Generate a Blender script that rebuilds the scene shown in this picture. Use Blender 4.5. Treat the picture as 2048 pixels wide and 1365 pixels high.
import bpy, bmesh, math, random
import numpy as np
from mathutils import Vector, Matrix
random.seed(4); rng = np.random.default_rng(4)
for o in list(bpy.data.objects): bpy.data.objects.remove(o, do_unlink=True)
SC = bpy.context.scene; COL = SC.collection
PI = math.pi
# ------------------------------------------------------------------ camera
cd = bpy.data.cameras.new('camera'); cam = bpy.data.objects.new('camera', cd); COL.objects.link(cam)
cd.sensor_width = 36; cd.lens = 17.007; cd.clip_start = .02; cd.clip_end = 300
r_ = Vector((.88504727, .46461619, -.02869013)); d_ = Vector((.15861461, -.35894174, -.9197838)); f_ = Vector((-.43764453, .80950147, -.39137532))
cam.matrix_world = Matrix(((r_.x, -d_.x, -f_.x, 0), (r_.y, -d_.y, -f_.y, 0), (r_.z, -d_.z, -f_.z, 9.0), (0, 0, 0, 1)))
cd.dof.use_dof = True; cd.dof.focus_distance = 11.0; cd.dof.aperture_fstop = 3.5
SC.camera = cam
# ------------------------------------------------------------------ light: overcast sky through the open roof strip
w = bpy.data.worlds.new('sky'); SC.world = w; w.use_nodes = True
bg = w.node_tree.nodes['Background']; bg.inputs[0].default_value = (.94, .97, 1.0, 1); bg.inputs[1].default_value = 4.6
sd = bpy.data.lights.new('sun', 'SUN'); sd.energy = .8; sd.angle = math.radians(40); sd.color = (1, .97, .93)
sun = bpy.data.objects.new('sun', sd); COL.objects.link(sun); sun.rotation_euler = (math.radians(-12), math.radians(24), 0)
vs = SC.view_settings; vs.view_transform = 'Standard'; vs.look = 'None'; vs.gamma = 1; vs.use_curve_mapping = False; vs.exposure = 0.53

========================

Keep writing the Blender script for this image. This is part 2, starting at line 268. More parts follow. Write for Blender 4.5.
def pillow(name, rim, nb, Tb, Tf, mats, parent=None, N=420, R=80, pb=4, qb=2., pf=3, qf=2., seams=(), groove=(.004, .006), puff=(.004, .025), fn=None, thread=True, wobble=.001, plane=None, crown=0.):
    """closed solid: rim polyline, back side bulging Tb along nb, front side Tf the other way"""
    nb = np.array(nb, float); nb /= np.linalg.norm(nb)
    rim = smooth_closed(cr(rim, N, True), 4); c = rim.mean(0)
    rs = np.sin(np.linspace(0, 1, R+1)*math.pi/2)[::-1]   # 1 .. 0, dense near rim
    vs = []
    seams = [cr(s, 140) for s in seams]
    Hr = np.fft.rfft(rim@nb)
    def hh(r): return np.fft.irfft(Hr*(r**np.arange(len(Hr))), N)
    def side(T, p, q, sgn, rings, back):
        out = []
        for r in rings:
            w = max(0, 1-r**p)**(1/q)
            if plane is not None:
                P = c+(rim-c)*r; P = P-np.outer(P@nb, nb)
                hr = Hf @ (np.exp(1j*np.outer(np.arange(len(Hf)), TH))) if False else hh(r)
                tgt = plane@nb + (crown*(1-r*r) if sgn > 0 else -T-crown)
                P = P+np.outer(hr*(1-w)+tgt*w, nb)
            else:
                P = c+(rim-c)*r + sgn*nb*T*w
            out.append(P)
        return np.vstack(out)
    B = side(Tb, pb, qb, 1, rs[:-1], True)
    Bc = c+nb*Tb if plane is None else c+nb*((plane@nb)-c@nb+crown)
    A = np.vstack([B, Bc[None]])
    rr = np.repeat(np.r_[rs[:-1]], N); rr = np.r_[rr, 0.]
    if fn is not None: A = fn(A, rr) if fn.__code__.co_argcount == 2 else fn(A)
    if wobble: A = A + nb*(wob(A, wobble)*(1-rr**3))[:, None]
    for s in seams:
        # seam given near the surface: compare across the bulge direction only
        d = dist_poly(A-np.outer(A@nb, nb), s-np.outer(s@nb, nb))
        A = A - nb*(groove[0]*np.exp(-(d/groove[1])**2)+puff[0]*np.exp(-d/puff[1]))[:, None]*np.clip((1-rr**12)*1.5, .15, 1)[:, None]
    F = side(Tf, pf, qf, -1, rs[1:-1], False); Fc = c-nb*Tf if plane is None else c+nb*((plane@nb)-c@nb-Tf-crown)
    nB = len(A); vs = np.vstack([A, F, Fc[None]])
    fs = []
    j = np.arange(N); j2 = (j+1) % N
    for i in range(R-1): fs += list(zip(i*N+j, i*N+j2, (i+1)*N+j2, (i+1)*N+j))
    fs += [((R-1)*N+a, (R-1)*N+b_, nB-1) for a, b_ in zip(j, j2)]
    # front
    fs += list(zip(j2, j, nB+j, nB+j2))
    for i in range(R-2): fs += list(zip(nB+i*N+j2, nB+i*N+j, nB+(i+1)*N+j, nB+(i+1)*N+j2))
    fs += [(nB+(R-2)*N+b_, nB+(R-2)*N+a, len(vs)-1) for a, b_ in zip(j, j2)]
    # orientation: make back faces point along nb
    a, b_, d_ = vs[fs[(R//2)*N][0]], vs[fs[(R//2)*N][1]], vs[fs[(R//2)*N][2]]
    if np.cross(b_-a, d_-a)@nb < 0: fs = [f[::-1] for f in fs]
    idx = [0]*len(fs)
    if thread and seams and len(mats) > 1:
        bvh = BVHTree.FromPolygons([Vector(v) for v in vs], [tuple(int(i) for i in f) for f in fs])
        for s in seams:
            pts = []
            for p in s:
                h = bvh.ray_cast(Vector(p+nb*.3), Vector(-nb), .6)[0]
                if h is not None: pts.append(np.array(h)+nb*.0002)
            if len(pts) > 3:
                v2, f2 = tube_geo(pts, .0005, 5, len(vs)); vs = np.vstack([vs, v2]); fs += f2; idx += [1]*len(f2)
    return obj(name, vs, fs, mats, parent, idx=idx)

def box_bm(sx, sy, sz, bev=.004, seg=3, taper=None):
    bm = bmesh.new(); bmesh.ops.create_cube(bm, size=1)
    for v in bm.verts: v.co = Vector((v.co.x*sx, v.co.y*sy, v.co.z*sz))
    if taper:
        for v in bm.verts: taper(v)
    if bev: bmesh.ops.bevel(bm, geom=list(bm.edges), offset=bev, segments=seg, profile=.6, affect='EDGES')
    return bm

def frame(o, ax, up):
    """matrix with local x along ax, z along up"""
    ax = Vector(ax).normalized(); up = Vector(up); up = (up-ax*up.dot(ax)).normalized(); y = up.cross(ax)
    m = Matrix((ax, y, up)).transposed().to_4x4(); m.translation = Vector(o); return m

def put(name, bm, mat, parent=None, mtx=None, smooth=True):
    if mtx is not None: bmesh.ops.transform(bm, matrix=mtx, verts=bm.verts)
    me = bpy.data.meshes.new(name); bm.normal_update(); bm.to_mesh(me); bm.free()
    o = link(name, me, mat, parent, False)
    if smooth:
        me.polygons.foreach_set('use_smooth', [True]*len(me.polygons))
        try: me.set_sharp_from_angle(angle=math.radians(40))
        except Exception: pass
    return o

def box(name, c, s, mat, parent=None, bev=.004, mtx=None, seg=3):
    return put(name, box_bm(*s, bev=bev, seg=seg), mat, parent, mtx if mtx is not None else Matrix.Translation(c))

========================

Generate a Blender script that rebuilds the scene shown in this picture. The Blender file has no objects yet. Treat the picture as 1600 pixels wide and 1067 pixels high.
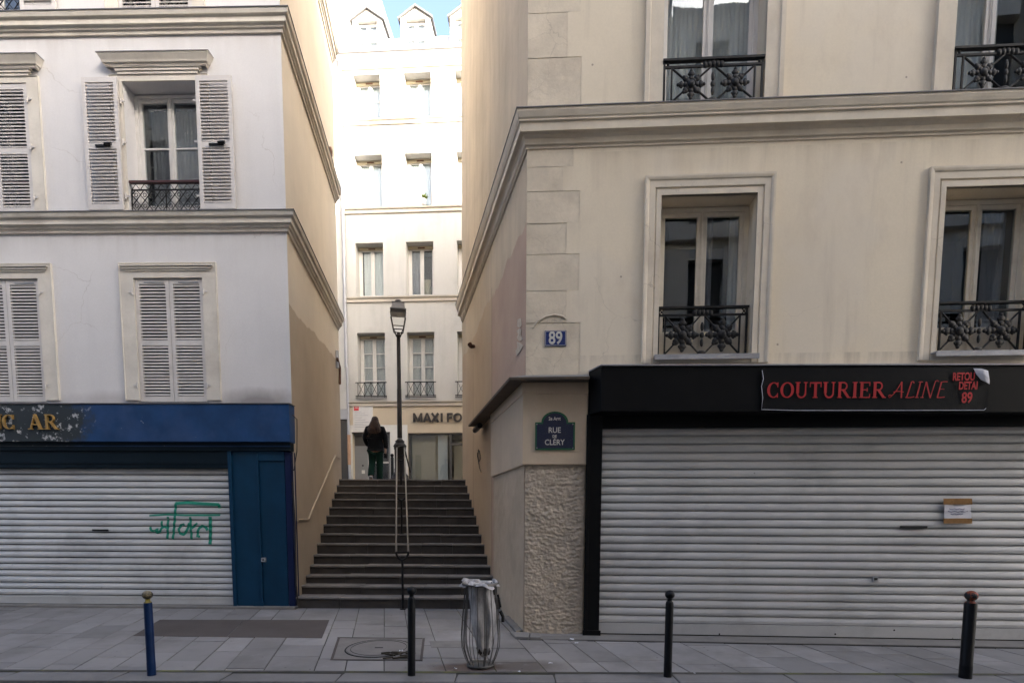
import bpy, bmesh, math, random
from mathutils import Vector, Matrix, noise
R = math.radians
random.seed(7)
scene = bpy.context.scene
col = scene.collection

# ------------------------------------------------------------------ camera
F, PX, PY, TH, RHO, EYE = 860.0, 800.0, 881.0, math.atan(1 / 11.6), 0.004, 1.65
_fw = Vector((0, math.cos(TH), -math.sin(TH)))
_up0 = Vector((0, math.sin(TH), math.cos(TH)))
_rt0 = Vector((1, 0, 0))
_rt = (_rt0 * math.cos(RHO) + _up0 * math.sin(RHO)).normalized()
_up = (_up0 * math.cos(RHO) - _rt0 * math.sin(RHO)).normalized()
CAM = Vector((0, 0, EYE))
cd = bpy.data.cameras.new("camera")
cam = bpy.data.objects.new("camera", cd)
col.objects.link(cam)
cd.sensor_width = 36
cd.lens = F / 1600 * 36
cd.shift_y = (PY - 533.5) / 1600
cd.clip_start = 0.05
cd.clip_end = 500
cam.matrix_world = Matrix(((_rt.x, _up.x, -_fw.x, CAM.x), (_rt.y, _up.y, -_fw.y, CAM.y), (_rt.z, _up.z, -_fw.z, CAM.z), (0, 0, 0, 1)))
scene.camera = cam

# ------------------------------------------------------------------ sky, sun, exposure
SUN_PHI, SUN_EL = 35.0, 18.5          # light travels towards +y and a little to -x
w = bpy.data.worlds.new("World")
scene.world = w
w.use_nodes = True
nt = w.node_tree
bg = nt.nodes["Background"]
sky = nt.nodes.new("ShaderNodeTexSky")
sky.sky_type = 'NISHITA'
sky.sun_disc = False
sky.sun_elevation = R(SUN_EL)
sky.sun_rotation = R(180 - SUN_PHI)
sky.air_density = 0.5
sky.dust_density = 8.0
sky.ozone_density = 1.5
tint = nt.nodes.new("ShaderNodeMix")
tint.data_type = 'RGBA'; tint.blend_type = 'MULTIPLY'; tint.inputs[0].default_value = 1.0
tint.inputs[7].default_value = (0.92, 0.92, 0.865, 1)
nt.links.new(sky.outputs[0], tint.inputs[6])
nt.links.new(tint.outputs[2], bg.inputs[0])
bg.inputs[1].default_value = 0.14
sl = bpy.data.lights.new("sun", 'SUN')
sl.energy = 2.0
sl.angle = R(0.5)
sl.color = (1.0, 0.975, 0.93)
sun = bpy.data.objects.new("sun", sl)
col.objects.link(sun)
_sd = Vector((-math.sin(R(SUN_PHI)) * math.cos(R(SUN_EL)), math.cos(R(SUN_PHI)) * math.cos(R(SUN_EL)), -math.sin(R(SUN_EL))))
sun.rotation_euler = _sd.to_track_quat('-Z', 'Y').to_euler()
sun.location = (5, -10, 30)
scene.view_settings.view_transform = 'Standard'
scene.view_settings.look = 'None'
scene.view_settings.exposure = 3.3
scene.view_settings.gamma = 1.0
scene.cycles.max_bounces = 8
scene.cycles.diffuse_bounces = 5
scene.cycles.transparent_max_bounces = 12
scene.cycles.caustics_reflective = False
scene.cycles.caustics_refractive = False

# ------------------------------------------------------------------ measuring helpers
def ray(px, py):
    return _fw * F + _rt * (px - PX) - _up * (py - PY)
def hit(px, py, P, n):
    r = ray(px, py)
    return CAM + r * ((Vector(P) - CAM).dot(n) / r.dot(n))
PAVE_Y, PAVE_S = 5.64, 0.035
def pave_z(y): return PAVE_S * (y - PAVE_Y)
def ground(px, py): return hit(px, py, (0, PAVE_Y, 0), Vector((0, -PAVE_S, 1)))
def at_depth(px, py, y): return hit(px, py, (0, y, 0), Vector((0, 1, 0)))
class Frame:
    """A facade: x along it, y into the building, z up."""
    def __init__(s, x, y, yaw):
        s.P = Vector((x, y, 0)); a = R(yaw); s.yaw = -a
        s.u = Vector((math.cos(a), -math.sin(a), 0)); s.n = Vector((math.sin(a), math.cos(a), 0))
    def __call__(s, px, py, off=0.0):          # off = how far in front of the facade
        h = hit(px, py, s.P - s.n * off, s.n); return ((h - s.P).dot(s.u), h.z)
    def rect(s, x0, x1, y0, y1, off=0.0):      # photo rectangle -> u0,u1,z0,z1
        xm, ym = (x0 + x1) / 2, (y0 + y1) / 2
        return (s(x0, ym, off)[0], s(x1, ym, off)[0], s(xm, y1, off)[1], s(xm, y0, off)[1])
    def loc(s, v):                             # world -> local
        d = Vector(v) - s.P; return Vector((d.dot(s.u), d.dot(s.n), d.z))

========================

PROBLEM TO SOLVE:
Can you give again only the lines between the one containing "1067 pixels high." and the one containing "col = scene.collection", counting both, exactly as they appear and without any pictures?

TASK OUTPUT:
Generate a Blender script that rebuilds the scene shown in this picture. The Blender file has no objects yet. Treat the picture as 1600 pixels wide and 1067 pixels high.
import bpy, bmesh, math, random
from mathutils import Vector, Matrix, noise
R = math.radians
random.seed(7)
scene = bpy.context.scene
col = scene.collection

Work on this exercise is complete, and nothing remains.